BBC admits share of radio listeners will fall
THE BBC's share of radio listening will probably fall below 50 per cent this year for the first time because of mounting pressure from the commercial sector, Liz Forgan, managing director of BBC Radio, said yesterday.
In her first major speech on the future of the BBC's five networks and local radio chain, she told the annual Radio Academy Festival in Birmingham that the BBC losses were 'the result of the competitive market, not a failure of BBC programme-makers. To accept that is not defeatism but realism'.
This is the first time the BBC has publicly accepted that commercial radio would overtake public-service broadcasting radio this year.

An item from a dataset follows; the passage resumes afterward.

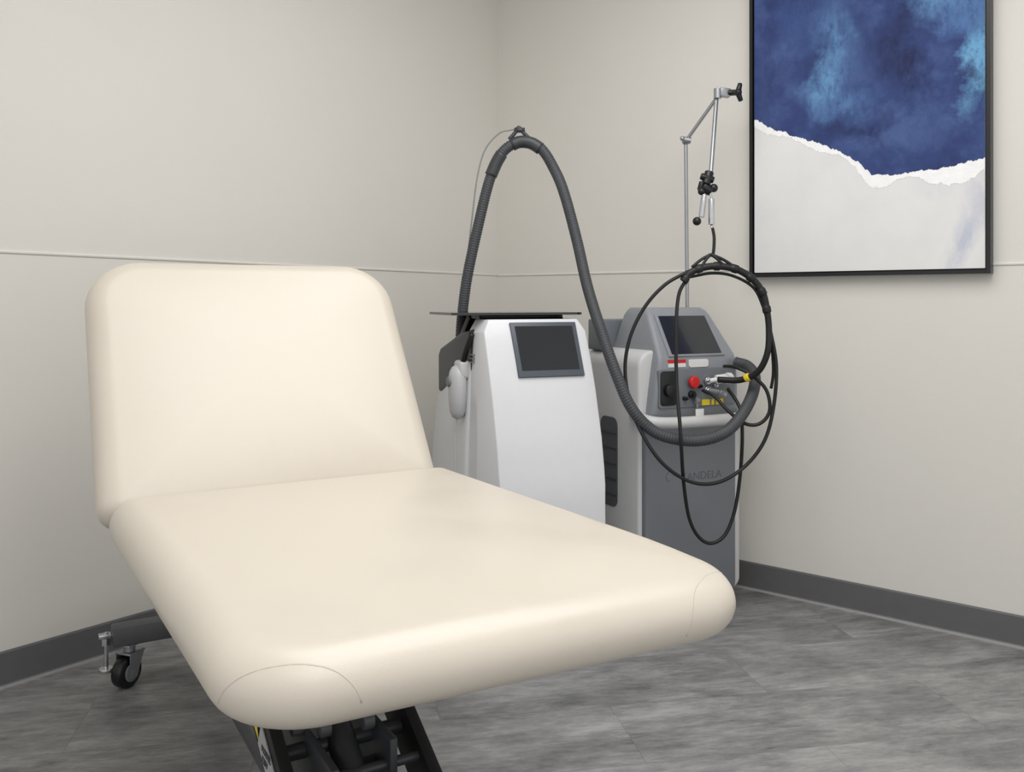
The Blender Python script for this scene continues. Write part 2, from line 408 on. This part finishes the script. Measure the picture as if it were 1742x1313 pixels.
# base
bm = bmesh.new()
add_box(bm, -.30, .30, .745, .80, .125, .18, .005); add_box(bm, -.30, .30, -.80, -.745, .105, .16, .005)
add_box(bm, -.095, -.04, -.76, .76, .10, .155, .005); add_box(bm, .04, .095, -.76, .76, .10, .155, .005)
add_box(bm, -.185, .1, -.74, -.70, .10, .155, .005)
finish(bm, 'base_frame', M_dgrey, ch)
def castor(x, y, ztop):
    c = bpy.data.objects.new('castor', None); COL.objects.link(c); c.parent = ch; c.location = (x, y, 0)
    c.rotation_euler = (0, 0, math.radians(-50))
    bm = bmesh.new(); add_cyl(bm, (-.018, 0, .044), (.018, 0, .044), .044, n=32, bev=.007)
    finish(bm, 'tyre', M_black, c)
    for s in (-1, 1):
        bm = bmesh.new()
        add_cyl(bm, (s*.0185, 0, .044), (s*.023, 0, .044), .026, n=24, bev=.002); add_cyl(bm, (s*.022, 0, .044), (s*.029, 0, .044), .008)
        finish(bm, 'hub', M_mgrey, c)
    bm = bmesh.new()
    for s in (-1, 1):
        prof = [(-.014, .03), (.012, .03), (.040, .094), (.040, .100), (-.012, .100)]
        A = [bm.verts.new((s*.024, p[0], p[1])) for p in prof]; B = [bm.verts.new((s*.027, p[0], p[1])) for p in prof]
        bm.faces.new(A); bm.faces.new(B[::-1])
        for i in range(5): bm.faces.new((A[i], A[(i+1) % 5], B[(i+1) % 5], B[i]))
    add_box(bm, -.028, .028, -.015, .044, .094, .100, .002); add_cyl(bm, (0, .012, .100), (0, .012, ztop), .016)
    add_box(bm, -.03, .03, -.02, .045, ztop-.006, ztop, .002)
    finish(bm, 'fork', M_alu, c)
for x, y, z in ((-.262, .775, .125), (.262, .775, .125), (-.27, -.772, .108), (.27, -.772, .108)): castor(x, y, z)
bm = bmesh.new()
add_cyl(bm, (-.315, .772, .065), (-.315, .772, .165), .006); add_cyl(bm, (-.315, .772, .055), (-.315, .772, .066), .02, n=20, bev=.002)
add_cyl(bm, (-.315, .772, .13), (-.315, .772, .15), .013, n=6); add_box(bm, -.335, -.297, .76, .784, .150, .162, .002)
finish(bm, 'levelling_foot', M_chrome, ch)
# label plate on lift arm
t = math.atan2(.37, .67)
bm = bmesh.new(); add_box(bm, -.0185, -.0165, -.05, .05, -.024, .024, 0)
o = finish(bm, 'arm_label', M_plab, ch, smooth=False, loc=(-.1605, -.445, .318), rot=(t, 0, 0)); o['label'] = 'pale printed label'
for s, z in (('MODEL', .010), ('120V', -.010)):
    text('label_text', s, .016, M_dgrey, ch, (-.1800, -.445+z*math.sin(-t), .318+z*math.cos(t)), rot=(math.pi/2, 0, -math.pi/2), sx=1.1)
bm = bmesh.new(); vs = [bm.verts.new(p) for p in ((-.178, -.355, .340), (-.178, -.392, .326), (-.178, -.375, .36))]; bm.faces.new(vs)
o = finish(bm, 'warning_triangle', M_yel, ch, smooth=False); o['label'] = 'yellow warning triangle sticker'
from mathutils.bvhtree import BVHTree
bmq = bmesh.new(); bmq.from_mesh(seat.data); bvh = BVHTree.FromBMesh(bmq); bmq.free()
for s in (-1, 1):
    dx = .036
    pts = [(s*.39+dx, -.895, -.075), (s*.375+dx, -.915, -.045), (s*.345+dx, -.940, -.022), (s*.305+dx, -.958, -.018), (s*.272+dx, -.974, -.026), (s*.252+dx, -.985, -.045), (s*.243+dx, -.99, -.065), (s*.240+dx, -.985, -.080)]
    pp = []
    for p in spline(pts, .006):
        c, n, i, d = bvh.find_nearest(p); pp.append(c-n*.0008)
    bm = bmesh.new(); add_tube(bm, pp, .0015, .006, 6)
    finish(bm, 'seam', M_seam, ch, loc=(0, 0, SZ), autosmooth=0)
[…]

The audience figures for the first three months of 1994 showed that the BBC's audience share was 52.3 per cent compared with 45.1 per cent for commercial radio; other small stations accounted for 2.6 per cent.
Ms Forgan admitted that the past year had 'seen more change than is desirable at BBC Radio. It is a change that has been bruising'.
A major factor in the BBC's loss of audience has been the changes to Radio 1, where regular listeners have fallen from 17 million to 13 million in a year.
The festival, with an audience of about 400 people, was told by Ms Forgan that the sudden changes at Radio 1, which began last autumn, were not ideal but evolution was not an option because audiences had been declining for 10 years.
She also defended Anderson Country as 'an adventurous attempt to bring new voices' to Radio 4, but accepted that it needed improvements. She condemned the 'violent, continuous and unmerciful onslaught' the weekday afternoon programme had provoked.